* [Exercise goal]
Could you transcribe the material below exactly, without leaving out a single line?
** start Given information **
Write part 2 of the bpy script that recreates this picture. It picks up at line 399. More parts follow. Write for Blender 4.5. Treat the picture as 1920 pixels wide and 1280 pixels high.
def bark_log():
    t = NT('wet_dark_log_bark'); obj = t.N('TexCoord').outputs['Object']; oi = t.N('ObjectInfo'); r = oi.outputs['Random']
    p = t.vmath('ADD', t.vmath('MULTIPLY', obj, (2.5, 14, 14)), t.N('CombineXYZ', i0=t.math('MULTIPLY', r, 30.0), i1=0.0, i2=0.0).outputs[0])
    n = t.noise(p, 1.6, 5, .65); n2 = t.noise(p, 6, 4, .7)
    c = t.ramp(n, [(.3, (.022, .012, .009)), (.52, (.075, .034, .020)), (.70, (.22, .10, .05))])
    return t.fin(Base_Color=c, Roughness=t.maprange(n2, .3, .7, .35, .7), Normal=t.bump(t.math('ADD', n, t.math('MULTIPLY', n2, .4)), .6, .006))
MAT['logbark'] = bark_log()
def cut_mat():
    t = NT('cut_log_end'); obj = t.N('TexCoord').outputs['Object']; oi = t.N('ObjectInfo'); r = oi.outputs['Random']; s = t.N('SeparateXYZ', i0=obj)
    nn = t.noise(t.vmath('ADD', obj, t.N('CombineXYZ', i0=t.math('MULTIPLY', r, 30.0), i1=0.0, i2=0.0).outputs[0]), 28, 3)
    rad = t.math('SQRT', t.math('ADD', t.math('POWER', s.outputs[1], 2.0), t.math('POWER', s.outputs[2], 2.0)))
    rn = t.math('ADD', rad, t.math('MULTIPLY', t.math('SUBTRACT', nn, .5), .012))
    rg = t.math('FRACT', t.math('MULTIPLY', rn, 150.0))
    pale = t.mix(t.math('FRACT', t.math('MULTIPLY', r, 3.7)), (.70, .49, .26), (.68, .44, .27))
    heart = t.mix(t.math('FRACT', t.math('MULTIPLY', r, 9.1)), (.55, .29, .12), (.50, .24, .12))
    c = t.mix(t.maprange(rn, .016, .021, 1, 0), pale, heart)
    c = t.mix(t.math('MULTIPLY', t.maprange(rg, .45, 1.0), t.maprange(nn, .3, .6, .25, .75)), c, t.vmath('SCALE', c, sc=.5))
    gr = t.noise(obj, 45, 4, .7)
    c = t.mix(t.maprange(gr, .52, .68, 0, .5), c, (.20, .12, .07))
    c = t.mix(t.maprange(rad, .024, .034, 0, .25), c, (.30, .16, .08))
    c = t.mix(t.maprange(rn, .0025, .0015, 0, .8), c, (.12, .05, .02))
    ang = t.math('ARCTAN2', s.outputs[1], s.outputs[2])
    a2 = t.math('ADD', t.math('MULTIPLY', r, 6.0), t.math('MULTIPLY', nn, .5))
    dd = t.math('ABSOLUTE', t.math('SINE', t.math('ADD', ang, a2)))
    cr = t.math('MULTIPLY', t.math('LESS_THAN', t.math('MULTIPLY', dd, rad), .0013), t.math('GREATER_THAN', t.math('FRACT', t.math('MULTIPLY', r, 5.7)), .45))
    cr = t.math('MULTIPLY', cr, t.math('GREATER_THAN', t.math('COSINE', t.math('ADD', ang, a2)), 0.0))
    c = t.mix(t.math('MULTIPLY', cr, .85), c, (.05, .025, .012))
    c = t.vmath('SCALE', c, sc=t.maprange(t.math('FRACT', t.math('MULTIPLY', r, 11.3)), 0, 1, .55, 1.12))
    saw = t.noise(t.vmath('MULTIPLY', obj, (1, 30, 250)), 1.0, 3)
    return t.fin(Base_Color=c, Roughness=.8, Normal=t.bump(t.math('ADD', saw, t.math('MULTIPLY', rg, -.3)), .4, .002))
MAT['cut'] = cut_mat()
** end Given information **
* [Solution below]
Write part 2 of the bpy script that recreates this picture. It picks up at line 399. More parts follow. Write for Blender 4.5. Treat the picture as 1920 pixels wide and 1280 pixels high.
def bark_log():
    t = NT('wet_dark_log_bark'); obj = t.N('TexCoord').outputs['Object']; oi = t.N('ObjectInfo'); r = oi.outputs['Random']
    p = t.vmath('ADD', t.vmath('MULTIPLY', obj, (2.5, 14, 14)), t.N('CombineXYZ', i0=t.math('MULTIPLY', r, 30.0), i1=0.0, i2=0.0).outputs[0])
    n = t.noise(p, 1.6, 5, .65); n2 = t.noise(p, 6, 4, .7)
    c = t.ramp(n, [(.3, (.022, .012, .009)), (.52, (.075, .034, .020)), (.70, (.22, .10, .05))])
    return t.fin(Base_Color=c, Roughness=t.maprange(n2, .3, .7, .35, .7), Normal=t.bump(t.math('ADD', n, t.math('MULTIPLY', n2, .4)), .6, .006))
MAT['logbark'] = bark_log()
def cut_mat():
    t = NT('cut_log_end'); obj = t.N('TexCoord').outputs['Object']; oi = t.N('ObjectInfo'); r = oi.outputs['Random']; s = t.N('SeparateXYZ', i0=obj)
    nn = t.noise(t.vmath('ADD', obj, t.N('CombineXYZ', i0=t.math('MULTIPLY', r, 30.0), i1=0.0, i2=0.0).outputs[0]), 28, 3)
    rad = t.math('SQRT', t.math('ADD', t.math('POWER', s.outputs[1], 2.0), t.math('POWER', s.outputs[2], 2.0)))
    rn = t.math('ADD', rad, t.math('MULTIPLY', t.math('SUBTRACT', nn, .5), .012))
    rg = t.math('FRACT', t.math('MULTIPLY', rn, 150.0))
    pale = t.mix(t.math('FRACT', t.math('MULTIPLY', r, 3.7)), (.70, .49, .26), (.68, .44, .27))
    heart = t.mix(t.math('FRACT', t.math('MULTIPLY', r, 9.1)), (.55, .29, .12), (.50, .24, .12))
    c = t.mix(t.maprange(rn, .016, .021, 1, 0), pale, heart)
    c = t.mix(t.math('MULTIPLY', t.maprange(rg, .45, 1.0), t.maprange(nn, .3, .6, .25, .75)), c, t.vmath('SCALE', c, sc=.5))
    gr = t.noise(obj, 45, 4, .7)
    c = t.mix(t.maprange(gr, .52, .68, 0, .5), c, (.20, .12, .07))
    c = t.mix(t.maprange(rad, .024, .034, 0, .25), c, (.30, .16, .08))
    c = t.mix(t.maprange(rn, .0025, .0015, 0, .8), c, (.12, .05, .02))
    ang = t.math('ARCTAN2', s.outputs[1], s.outputs[2])
    a2 = t.math('ADD', t.math('MULTIPLY', r, 6.0), t.math('MULTIPLY', nn, .5))
    dd = t.math('ABSOLUTE', t.math('SINE', t.math('ADD', ang, a2)))
    cr = t.math('MULTIPLY', t.math('LESS_THAN', t.math('MULTIPLY', dd, rad), .0013), t.math('GREATER_THAN', t.math('FRACT', t.math('MULTIPLY', r, 5.7)), .45))
    cr = t.math('MULTIPLY', cr, t.math('GREATER_THAN', t.math('COSINE', t.math('ADD', ang, a2)), 0.0))
    c = t.mix(t.math('MULTIPLY', cr, .85), c, (.05, .025, .012))
    c = t.vmath('SCALE', c, sc=t.maprange(t.math('FRACT', t.math('MULTIPLY', r, 11.3)), 0, 1, .55, 1.12))
    saw = t.noise(t.vmath('MULTIPLY', obj, (1, 30, 250)), 1.0, 3)
    return t.fin(Base_Color=c, Roughness=.8, Normal=t.bump(t.math('ADD', saw, t.math('MULTIPLY', rg, -.3)), .4, .002))
MAT['cut'] = cut_mat()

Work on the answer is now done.